• What needs to be done
Exact reproduction of the data is required, with images excluded.

start Supplied data

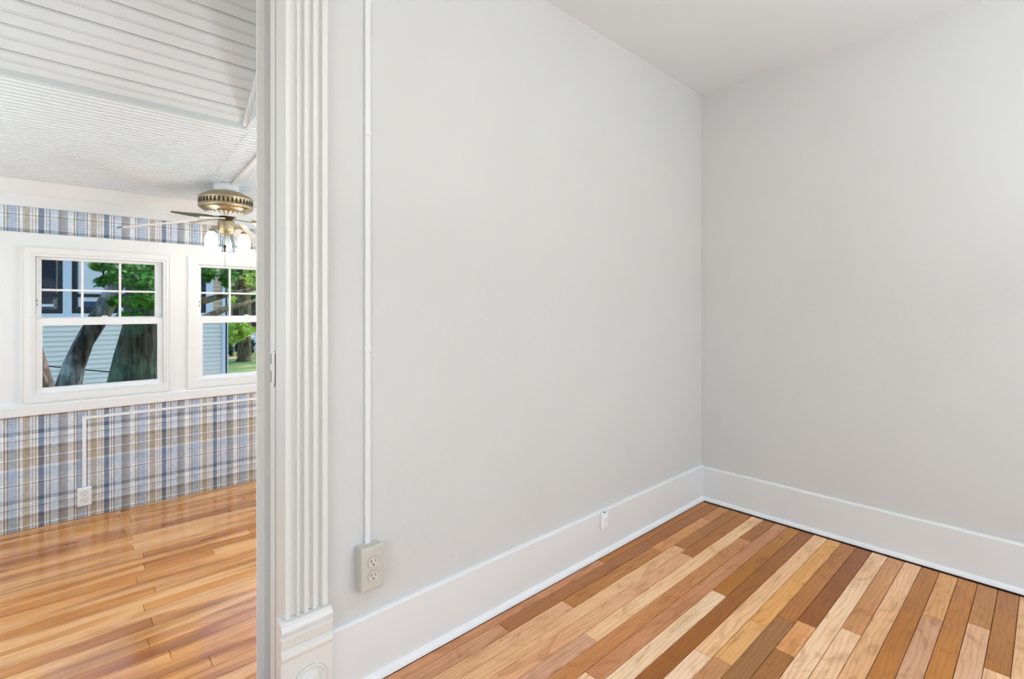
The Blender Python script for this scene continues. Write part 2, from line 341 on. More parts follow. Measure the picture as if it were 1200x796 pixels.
def plank(parent, x0, x1, y0, y1, top, col, mat, th=.014, gap=.0009):
    lx, ly = (x1 - x0) / 2 - gap, (y1 - y0) / 2 - gap; b = .0012
    v = [(-lx, -ly, -th), (lx, -ly, -th), (lx, ly, -th), (-lx, ly, -th), (-lx, -ly, -b), (lx, -ly, -b), (lx, ly, -b), (-lx, ly, -b),
         (-lx + b, -ly + b, 0), (lx - b, -ly + b, 0), (lx - b, ly - b, 0), (-lx + b, ly - b, 0)]
    f = [(0, 3, 2, 1), (8, 9, 10, 11)]
    for k in (0, 4):
        for i in range(4): j = (i + 1) % 4; f.append((k + i, k + j, k + 4 + j, k + 4 + i))
    me = bpy.data.meshes.new('plank'); me.from_pydata(v, [], f); me.materials.append(M[mat])
    o = link('plank', me, parent, ((x0 + x1) / 2, (y0 + y1) / 2, top)); o.color = rgb(*col)
    return o
s = 0
while True:
    y1 = 1.271 - WP * (s - 1); y0 = y1 - WP
    if s == 0: y1 = 1.3075
    if y1 < -1.99: break
    x = -1.72 + (rnd.random() * .4 if s else 0); x_start = -1.72
    if s in rows:
        left = [];
        # joints out of the frame towards the camera
        first = .55 - s * .01 if s < 12 else .9
        cuts = [-1.72, -.75 + rnd.random() * .5]
        cols = [rnd.choice(pal), None]
        segs = [(-1.72, cuts[1], rnd.choice(pal))]; a = cuts[1]
        for e, c in rows[s]:
            e = min(e, WB - .037); segs.append((a, e, c)); a = e
    else:
        segs = []; a = -1.72
        while a < WB - .04:
            e = a + rnd.uniform(.8, 1.7)
            if e > WB - .5: e = WB - .037
            segs.append((a, e, tuple(min(255, c + rnd.randint(-6, 6)) for c in rnd.choice(pal)))); a = e
    for a, e, c in segs:
        if e - a > .01: plank(fl, a, e, max(y0, -1.995), y1, 0, c, 'maple')
    s += 1

# baseboards with shoe moulding
def baseboard(name, label, xaxis, w, a, b, h, out):
    """out = +1/-1 : direction from the wall into the room"""
    o = empty(name, (0, 0, 0), label, 'baseboard', 'structure')
    t = .016 * out; e = .003 * out
    P = [(w, 0.004), (w + t, .004), (w + t, h - .007), (w + t - e * 1.6, h - .001), (w + t - 2.6 * e, h), (w, h)]
    gz = .0028 if xaxis else .005
    S = [(w + t, gz)] + [(w + t + .0145 * out * math.cos(q) + .0005 * out, gz + .018 * math.sin(q)) for q in (0, .3, .6, .9, 1.2, 1.45)] + [(w + t, .022)]
    MB().extrude(P, 0 if xaxis else 1, a, b).obj('board', 'trim', parent=o)
    MB().extrude(S, 0 if xaxis else 1, a, b, smooth=False).obj('shoe_molding', 'shoe', parent=o)
    return o
baseboard('baseboard_left', 'tall white baseboard under the outlet wall, ending at the fluted casing', True, WA, .543, WB, .193, -1)
baseboard('baseboard_right', 'tall white baseboard along the right wall', False, WB, -2.0, WA - .0165, .187, -1)
baseboard('baseboard_back', 'white baseboard behind the camera', True, -2.0, -1.72, WB - .034, .19, 1)

# ------------------------------------------------------------------ doorway
dr = empty('door_1', (.41, WA, 0), 'white doorway between the grey room and the porch', 'doorway', 'structure')
dr.location = (0, 0, 0)
def jamb_pts(m=1, c=0):
    P = [(.4264, WA), (.4264, 1.432), (.443, 1.432), (.443, 1.4885), (.430, 1.4885), (.430, 1.485), (.408, 1.485), (.408, 1.4915), (.445, 1.4915), (.445, WA)]
    return P if m == 1 else [(-.03 - (p - .0), q) for p, q in P][::-1]
MB().extrude(jamb_pts(), 2, PZ + .005, 2.05).obj('jamb', 'casing', parent=dr, bevel=.0012)
MB().extrude(jamb_pts(-1), 2, PZ + .005, 2.05).obj('jamb', 'casing', parent=dr, bevel=.0012)
MB().box((.4256, 1.3845, PZ + .01), (.4268, 1.3862, 2.03)).obj('paint_crack', 'crack', parent=dr)
MB().box((-.475, WA, 2.03), (.445, 1.4915, 2.07)).obj('head_jamb', 'casing', parent=dr)
def casing_pts():
    F0 = 1.309
    P = [(.4260, WA), (.4260, 1.3115), (.4275, F0)]
    for c, wv in ((.4462, .0085), (.4665, .0068), (.4893, .0070), (.5130, .0066)):
        for k in range(11):
            a = math.pi * k / 10; P.append((c - wv * math.cos(a), F0 + .0135 * math.sin(a) ** .6))
    P += [(.533, F0), (.5355, 1.311), (.5355, WA)]
    return P
MB().extrude(casing_pts(), 2, .281, 2.12).obj('fluted_casing', 'casing', parent=dr)
MB().extrude([(-.03 - p, q) for p, q in casing_pts()][::-1], 2, .281, 2.12).obj('fluted_casing', 'casing', parent=dr)
MB().extrude([(1.309, 2.04), (1.309, 2.15), (WA, 2.15), (WA, 2.04)], 0, -.44, .42).obj('head_casing', 'casing', parent=dr)
def plinth(sx):
    q = (lambda x: x) if sx == 1 else (lambda x: -.03 - x)
    F = 1.297
    # side profile (v, z): three stepped mouldings on top, flat face below
    P = [(WA, 0), (F, 0), (F, .184), (F - .004, .188), (F - .0055, .196), (F - .003, .205), (F + .006, .2115), (F - .001, .2165), (F - .005, .243), (F + .004, .2475),
         (F - .004, .2525), (F - .005, .262), (F - .001, .272), (F + .006, .278), (WA, .281)]
    pb = MB().extrude(P, 0, q(.4115), q(.5415)).obj('plinth_block', 'casing', parent=dr, bevel=.001)
    c = (q(.4835), F, .104)
    rs = MB().lathe([(.046, -.0004), (.0450, -.0050), (.0415, -.0068), (.039, -.0050), (.0365, -.0004), (.031, -.0003), (.0285, -.004), (.025, -.010), (.019, -.014), (.0135, -.0145), (.0115, -.0115), (.0090, -.0115), (.006, -.015), (.0001, -.016)], c, 1, 40)
    rs.obj('rosette', 'casing', parent=pb)
    return pb
plinth(1); plinth(-1)
hg = MB().box((.4250, 1.391, .866), (.4266, 1.428, .955)).obj('hinge_leaf', 'casing', parent=dr, bevel=.0006)
MB().box((.4244, 1.4165, .922), (.4252, 1.4200, .950)).box((.4244, 1.4165, .872), (.4252, 1.4200, .904)).obj('slot', 'dark', parent=hg)
MB().tube([(.4260, 1.396, .958), (.4258, 1.388, .948), (.4258, 1.387, .90), (.4258, 1.388, .872), (.4260, 1.396, .862)], .0012, 6).obj('crack', 'dark', parent=hg)
MB().box((-.475, 1.3375, -.012), (.445, 1.50, .0)).obj('threshold', 'pine', parent=dr).color = rgb(190, 140, 96)
MB().box((-.475, 1.49, PZ + .004), (.445, 1.50, -.012)).obj('riser', 'casing', parent=dr)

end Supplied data

• Result of this exercise
The Blender Python script for this scene continues. Write part 2, from line 341 on. More parts follow. Measure the picture as if it were 1200x796 pixels.
def plank(parent, x0, x1, y0, y1, top, col, mat, th=.014, gap=.0009):
    lx, ly = (x1 - x0) / 2 - gap, (y1 - y0) / 2 - gap; b = .0012
    v = [(-lx, -ly, -th), (lx, -ly, -th), (lx, ly, -th), (-lx, ly, -th), (-lx, -ly, -b), (lx, -ly, -b), (lx, ly, -b), (-lx, ly, -b),
         (-lx + b, -ly + b, 0), (lx - b, -ly + b, 0), (lx - b, ly - b, 0), (-lx + b, ly - b, 0)]
    f = [(0, 3, 2, 1), (8, 9, 10, 11)]
    for k in (0, 4):
        for i in range(4): j = (i + 1) % 4; f.append((k + i, k + j, k + 4 + j, k + 4 + i))
    me = bpy.data.meshes.new('plank'); me.from_pydata(v, [], f); me.materials.append(M[mat])
    o = link('plank', me, parent, ((x0 + x1) / 2, (y0 + y1) / 2, top)); o.color = rgb(*col)
    return o
s = 0
while True:
    y1 = 1.271 - WP * (s - 1); y0 = y1 - WP
    if s == 0: y1 = 1.3075
    if y1 < -1.99: break
    x = -1.72 + (rnd.random() * .4 if s else 0); x_start = -1.72
    if s in rows:
        left = [];
        # joints out of the frame towards the camera
        first = .55 - s * .01 if s < 12 else .9
        cuts = [-1.72, -.75 + rnd.random() * .5]
        cols = [rnd.choice(pal), None]
        segs = [(-1.72, cuts[1], rnd.choice(pal))]; a = cuts[1]
        for e, c in rows[s]:
            e = min(e, WB - .037); segs.append((a, e, c)); a = e
    else:
        segs = []; a = -1.72
        while a < WB - .04:
            e = a + rnd.uniform(.8, 1.7)
            if e > WB - .5: e = WB - .037
            segs.append((a, e, tuple(min(255, c + rnd.randint(-6, 6)) for c in rnd.choice(pal)))); a = e
    for a, e, c in segs:
        if e - a > .01: plank(fl, a, e, max(y0, -1.995), y1, 0, c, 'maple')
    s += 1

# baseboards with shoe moulding
def baseboard(name, label, xaxis, w, a, b, h, out):
    """out = +1/-1 : direction from the wall into the room"""
    o = empty(name, (0, 0, 0), label, 'baseboard', 'structure')
    t = .016 * out; e = .003 * out
    P = [(w, 0.004), (w + t, .004), (w + t, h - .007), (w + t - e * 1.6, h - .001), (w + t - 2.6 * e, h), (w, h)]
    gz = .0028 if xaxis else .005
    S = [(w + t, gz)] + [(w + t + .0145 * out * math.cos(q) + .0005 * out, gz + .018 * math.sin(q)) for q in (0, .3, .6, .9, 1.2, 1.45)] + [(w + t, .022)]
    MB().extrude(P, 0 if xaxis else 1, a, b).obj('board', 'trim', parent=o)
    MB().extrude(S, 0 if xaxis else 1, a, b, smooth=False).obj('shoe_molding', 'shoe', parent=o)
    return o
baseboard('baseboard_left', 'tall white baseboard under the outlet wall, ending at the fluted casing', True, WA, .543, WB, .193, -1)
baseboard('baseboard_right', 'tall white baseboard along the right wall', False, WB, -2.0, WA - .0165, .187, -1)
baseboard('baseboard_back', 'white baseboard behind the camera', True, -2.0, -1.72, WB - .034, .19, 1)

# ------------------------------------------------------------------ doorway
dr = empty('door_1', (.41, WA, 0), 'white doorway between the grey room and the porch', 'doorway', 'structure')
dr.location = (0, 0, 0)
def jamb_pts(m=1, c=0):
    P = [(.4264, WA), (.4264, 1.432), (.443, 1.432), (.443, 1.4885), (.430, 1.4885), (.430, 1.485), (.408, 1.485), (.408, 1.4915), (.445, 1.4915), (.445, WA)]
    return P if m == 1 else [(-.03 - (p - .0), q) for p, q in P][::-1]
MB().extrude(jamb_pts(), 2, PZ + .005, 2.05).obj('jamb', 'casing', parent=dr, bevel=.0012)
MB().extrude(jamb_pts(-1), 2, PZ + .005, 2.05).obj('jamb', 'casing', parent=dr, bevel=.0012)
MB().box((.4256, 1.3845, PZ + .01), (.4268, 1.3862, 2.03)).obj('paint_crack', 'crack', parent=dr)
MB().box((-.475, WA, 2.03), (.445, 1.4915, 2.07)).obj('head_jamb', 'casing', parent=dr)
def casing_pts():
    F0 = 1.309
    P = [(.4260, WA), (.4260, 1.3115), (.4275, F0)]
    for c, wv in ((.4462, .0085), (.4665, .0068), (.4893, .0070), (.5130, .0066)):
        for k in range(11):
            a = math.pi * k / 10; P.append((c - wv * math.cos(a), F0 + .0135 * math.sin(a) ** .6))
    P += [(.533, F0), (.5355, 1.311), (.5355, WA)]
    return P
MB().extrude(casing_pts(), 2, .281, 2.12).obj('fluted_casing', 'casing', parent=dr)
MB().extrude([(-.03 - p, q) for p, q in casing_pts()][::-1], 2, .281, 2.12).obj('fluted_casing', 'casing', parent=dr)
MB().extrude([(1.309, 2.04), (1.309, 2.15), (WA, 2.15), (WA, 2.04)], 0, -.44, .42).obj('head_casing', 'casing', parent=dr)
def plinth(sx):
    q = (lambda x: x) if sx == 1 else (lambda x: -.03 - x)
    F = 1.297
    # side profile (v, z): three stepped mouldings on top, flat face below
    P = [(WA, 0), (F, 0), (F, .184), (F - .004, .188), (F - .0055, .196), (F - .003, .205), (F + .006, .2115), (F - .001, .2165), (F - .005, .243), (F + .004, .2475),
         (F - .004, .2525), (F - .005, .262), (F - .001, .272), (F + .006, .278), (WA, .281)]
    pb = MB().extrude(P, 0, q(.4115), q(.5415)).obj('plinth_block', 'casing', parent=dr, bevel=.001)
    c = (q(.4835), F, .104)
    rs = MB().lathe([(.046, -.0004), (.0450, -.0050), (.0415, -.0068), (.039, -.0050), (.0365, -.0004), (.031, -.0003), (.0285, -.004), (.025, -.010), (.019, -.014), (.0135, -.0145), (.0115, -.0115), (.0090, -.0115), (.006, -.015), (.0001, -.016)], c, 1, 40)
    rs.obj('rosette', 'casing', parent=pb)
    return pb
plinth(1); plinth(-1)
hg = MB().box((.4250, 1.391, .866), (.4266, 1.428, .955)).obj('hinge_leaf', 'casing', parent=dr, bevel=.0006)
MB().box((.4244, 1.4165, .922), (.4252, 1.4200, .950)).box((.4244, 1.4165, .872), (.4252, 1.4200, .904)).obj('slot', 'dark', parent=hg)
MB().tube([(.4260, 1.396, .958), (.4258, 1.388, .948), (.4258, 1.387, .90), (.4258, 1.388, .872), (.4260, 1.396, .862)], .0012, 6).obj('crack', 'dark', parent=hg)
MB().box((-.475, 1.3375, -.012), (.445, 1.50, .0)).obj('threshold', 'pine', parent=dr).color = rgb(190, 140, 96)
MB().box((-.475, 1.49, PZ + .004), (.445, 1.50, -.012)).obj('riser', 'casing', parent=dr)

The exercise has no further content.